In exact form, please repeat the records from their opening line down to the line with "tree('shade_tree', 'tree behind", including that line.

──────── Entries ────────

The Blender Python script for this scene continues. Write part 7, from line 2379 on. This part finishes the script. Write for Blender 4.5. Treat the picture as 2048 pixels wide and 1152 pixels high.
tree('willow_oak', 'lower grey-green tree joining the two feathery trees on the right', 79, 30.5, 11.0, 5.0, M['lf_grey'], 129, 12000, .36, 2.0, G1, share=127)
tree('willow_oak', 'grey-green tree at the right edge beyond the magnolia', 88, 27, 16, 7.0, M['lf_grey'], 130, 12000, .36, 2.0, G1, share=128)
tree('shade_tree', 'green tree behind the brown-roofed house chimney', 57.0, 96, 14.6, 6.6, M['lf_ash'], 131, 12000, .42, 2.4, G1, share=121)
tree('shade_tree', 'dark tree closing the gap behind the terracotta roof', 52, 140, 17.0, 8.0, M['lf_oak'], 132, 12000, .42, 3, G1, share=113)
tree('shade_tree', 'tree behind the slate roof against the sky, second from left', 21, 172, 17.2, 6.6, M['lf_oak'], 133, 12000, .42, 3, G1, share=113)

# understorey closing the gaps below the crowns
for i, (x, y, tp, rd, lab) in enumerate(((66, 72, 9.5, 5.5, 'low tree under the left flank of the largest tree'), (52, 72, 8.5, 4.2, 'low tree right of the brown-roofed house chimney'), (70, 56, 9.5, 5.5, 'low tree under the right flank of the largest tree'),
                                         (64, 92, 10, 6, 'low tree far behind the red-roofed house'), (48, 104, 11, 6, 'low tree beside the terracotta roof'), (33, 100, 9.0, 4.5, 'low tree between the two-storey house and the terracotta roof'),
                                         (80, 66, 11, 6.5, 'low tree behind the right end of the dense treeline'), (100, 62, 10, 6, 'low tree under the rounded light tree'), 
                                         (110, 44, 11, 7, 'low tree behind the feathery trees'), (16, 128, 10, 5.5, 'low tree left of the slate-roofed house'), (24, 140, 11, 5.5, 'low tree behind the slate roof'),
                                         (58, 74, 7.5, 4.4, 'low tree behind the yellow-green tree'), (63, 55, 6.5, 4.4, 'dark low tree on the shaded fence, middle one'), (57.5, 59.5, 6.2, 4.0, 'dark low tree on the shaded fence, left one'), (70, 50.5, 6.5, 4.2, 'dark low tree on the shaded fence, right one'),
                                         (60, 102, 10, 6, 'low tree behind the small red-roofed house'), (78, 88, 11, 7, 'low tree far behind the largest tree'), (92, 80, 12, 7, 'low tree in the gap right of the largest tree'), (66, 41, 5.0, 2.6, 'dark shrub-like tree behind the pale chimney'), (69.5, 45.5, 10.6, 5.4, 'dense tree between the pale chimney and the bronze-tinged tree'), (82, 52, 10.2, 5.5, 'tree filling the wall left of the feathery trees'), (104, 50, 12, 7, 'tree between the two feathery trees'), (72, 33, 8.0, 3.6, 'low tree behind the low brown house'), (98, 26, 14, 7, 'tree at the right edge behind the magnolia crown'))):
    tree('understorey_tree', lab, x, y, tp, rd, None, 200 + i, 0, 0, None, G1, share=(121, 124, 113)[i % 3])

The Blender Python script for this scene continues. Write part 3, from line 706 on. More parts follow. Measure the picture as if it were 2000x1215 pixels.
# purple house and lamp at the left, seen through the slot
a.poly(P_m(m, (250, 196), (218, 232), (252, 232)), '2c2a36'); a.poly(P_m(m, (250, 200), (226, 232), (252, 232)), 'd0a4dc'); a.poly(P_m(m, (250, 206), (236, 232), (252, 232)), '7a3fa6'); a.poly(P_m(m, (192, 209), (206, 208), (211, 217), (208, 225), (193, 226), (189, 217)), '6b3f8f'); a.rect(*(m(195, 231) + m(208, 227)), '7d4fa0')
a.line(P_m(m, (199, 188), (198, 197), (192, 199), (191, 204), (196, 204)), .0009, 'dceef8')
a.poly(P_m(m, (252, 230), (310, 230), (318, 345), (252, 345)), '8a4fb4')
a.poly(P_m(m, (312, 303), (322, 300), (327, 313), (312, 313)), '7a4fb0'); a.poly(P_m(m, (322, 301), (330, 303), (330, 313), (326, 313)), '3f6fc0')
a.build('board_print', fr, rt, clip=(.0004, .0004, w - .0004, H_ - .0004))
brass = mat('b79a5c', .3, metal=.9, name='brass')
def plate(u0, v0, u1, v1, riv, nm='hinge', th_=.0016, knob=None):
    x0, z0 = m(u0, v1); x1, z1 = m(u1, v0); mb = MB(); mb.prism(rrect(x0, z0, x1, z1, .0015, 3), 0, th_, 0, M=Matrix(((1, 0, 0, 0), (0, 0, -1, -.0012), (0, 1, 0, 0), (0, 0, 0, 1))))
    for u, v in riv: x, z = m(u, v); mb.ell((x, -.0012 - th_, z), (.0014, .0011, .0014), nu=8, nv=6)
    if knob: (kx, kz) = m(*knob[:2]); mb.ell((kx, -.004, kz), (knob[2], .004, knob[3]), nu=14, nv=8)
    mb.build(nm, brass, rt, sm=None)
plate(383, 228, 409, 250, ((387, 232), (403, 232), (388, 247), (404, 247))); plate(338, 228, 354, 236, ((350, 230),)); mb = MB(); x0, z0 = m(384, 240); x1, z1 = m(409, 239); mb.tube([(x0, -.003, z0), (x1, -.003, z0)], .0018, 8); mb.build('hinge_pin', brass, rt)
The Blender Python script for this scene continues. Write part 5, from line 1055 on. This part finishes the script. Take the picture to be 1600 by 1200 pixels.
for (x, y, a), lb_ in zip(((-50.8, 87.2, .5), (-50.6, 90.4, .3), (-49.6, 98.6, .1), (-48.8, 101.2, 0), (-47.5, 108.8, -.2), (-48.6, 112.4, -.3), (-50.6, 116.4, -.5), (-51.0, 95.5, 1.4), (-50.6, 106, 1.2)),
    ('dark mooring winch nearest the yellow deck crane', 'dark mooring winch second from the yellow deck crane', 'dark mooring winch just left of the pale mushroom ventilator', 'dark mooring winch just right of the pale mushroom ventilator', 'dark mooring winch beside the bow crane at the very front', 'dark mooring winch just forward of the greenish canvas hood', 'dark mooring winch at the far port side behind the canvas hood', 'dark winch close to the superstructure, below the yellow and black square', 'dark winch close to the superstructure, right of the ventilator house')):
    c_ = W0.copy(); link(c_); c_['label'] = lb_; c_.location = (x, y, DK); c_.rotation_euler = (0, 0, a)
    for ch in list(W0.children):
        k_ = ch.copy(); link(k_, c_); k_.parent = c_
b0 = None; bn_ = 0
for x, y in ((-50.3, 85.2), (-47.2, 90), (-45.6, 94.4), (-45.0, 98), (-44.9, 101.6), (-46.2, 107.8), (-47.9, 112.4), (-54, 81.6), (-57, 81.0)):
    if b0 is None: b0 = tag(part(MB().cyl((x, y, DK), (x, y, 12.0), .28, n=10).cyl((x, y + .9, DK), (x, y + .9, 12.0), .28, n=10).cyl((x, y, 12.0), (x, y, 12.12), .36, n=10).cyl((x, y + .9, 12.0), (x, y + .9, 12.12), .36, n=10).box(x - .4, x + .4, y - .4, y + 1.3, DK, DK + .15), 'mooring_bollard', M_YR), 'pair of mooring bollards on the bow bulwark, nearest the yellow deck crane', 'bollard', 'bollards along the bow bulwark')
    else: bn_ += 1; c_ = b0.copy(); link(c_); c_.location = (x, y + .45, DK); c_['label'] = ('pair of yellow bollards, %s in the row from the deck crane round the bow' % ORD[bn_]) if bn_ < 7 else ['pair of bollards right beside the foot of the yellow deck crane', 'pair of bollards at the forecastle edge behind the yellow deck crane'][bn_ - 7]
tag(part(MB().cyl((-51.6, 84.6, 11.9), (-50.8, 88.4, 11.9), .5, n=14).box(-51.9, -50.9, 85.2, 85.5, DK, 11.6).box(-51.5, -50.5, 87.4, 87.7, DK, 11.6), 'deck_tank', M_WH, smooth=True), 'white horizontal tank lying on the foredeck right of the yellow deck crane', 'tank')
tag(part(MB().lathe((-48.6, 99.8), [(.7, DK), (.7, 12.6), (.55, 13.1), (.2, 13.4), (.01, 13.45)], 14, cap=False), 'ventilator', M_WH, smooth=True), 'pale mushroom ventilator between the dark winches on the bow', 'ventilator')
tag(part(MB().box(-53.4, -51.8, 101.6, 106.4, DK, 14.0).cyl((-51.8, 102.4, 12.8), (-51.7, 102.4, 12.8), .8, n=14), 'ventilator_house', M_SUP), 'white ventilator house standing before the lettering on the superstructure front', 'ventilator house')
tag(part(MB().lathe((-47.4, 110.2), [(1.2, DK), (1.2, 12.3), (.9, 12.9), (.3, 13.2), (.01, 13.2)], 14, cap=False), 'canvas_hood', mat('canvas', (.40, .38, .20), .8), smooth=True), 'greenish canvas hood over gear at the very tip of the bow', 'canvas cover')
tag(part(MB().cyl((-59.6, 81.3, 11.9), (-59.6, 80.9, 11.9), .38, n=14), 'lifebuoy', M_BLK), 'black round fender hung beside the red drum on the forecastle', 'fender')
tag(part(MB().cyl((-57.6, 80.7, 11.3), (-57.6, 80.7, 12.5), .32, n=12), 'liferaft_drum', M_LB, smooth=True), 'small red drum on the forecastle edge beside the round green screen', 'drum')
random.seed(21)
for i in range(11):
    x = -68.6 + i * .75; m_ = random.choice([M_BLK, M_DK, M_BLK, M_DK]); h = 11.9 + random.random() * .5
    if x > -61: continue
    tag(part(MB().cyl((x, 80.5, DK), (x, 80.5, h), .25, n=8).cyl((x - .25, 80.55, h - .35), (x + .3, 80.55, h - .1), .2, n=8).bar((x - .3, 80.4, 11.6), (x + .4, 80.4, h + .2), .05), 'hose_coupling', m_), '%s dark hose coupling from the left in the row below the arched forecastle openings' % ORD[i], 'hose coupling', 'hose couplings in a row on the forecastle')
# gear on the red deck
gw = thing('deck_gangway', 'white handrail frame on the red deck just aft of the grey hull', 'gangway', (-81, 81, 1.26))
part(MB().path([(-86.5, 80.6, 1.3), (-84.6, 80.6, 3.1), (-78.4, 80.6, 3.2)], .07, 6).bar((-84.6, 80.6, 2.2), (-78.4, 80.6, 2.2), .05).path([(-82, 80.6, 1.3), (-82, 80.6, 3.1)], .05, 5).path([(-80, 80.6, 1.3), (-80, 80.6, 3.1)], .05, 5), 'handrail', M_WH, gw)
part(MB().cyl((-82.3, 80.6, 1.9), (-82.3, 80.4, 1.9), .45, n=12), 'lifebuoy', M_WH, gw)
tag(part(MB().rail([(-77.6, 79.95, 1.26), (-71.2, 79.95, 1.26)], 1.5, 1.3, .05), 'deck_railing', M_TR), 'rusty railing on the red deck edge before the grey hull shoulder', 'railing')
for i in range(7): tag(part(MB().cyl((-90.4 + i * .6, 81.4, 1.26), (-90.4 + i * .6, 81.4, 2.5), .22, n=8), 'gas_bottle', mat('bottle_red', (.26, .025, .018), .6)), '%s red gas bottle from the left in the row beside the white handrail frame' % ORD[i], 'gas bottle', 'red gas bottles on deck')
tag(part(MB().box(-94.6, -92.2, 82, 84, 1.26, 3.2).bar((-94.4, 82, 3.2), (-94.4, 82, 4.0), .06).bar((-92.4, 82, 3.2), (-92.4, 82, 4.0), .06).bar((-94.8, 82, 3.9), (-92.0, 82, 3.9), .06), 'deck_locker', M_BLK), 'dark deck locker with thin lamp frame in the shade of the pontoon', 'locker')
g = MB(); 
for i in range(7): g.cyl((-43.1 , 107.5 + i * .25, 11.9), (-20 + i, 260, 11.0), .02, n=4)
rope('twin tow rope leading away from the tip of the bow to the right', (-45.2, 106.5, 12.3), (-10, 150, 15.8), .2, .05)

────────

Response for this exercise =
The Blender Python script for this scene continues. Write part 7, from line 2379 on. This part finishes the script. Write for Blender 4.5. Treat the picture as 2048 pixels wide and 1152 pixels high.
tree('willow_oak', 'lower grey-green tree joining the two feathery trees on the right', 79, 30.5, 11.0, 5.0, M['lf_grey'], 129, 12000, .36, 2.0, G1, share=127)
tree('willow_oak', 'grey-green tree at the right edge beyond the magnolia', 88, 27, 16, 7.0, M['lf_grey'], 130, 12000, .36, 2.0, G1, share=128)
tree('shade_tree', 'green tree behind the brown-roofed house chimney', 57.0, 96, 14.6, 6.6, M['lf_ash'], 131, 12000, .42, 2.4, G1, share=121)
tree('shade_tree', 'dark tree closing the gap behind the terracotta roof', 52, 140, 17.0, 8.0, M['lf_oak'], 132, 12000, .42, 3, G1, share=113)
tree('shade_tree', 'tree behind the slate roof against the sky, second from left', 21, 172, 17.2, 6.6, M['lf_oak'], 133, 12000, .42, 3, G1, share=113)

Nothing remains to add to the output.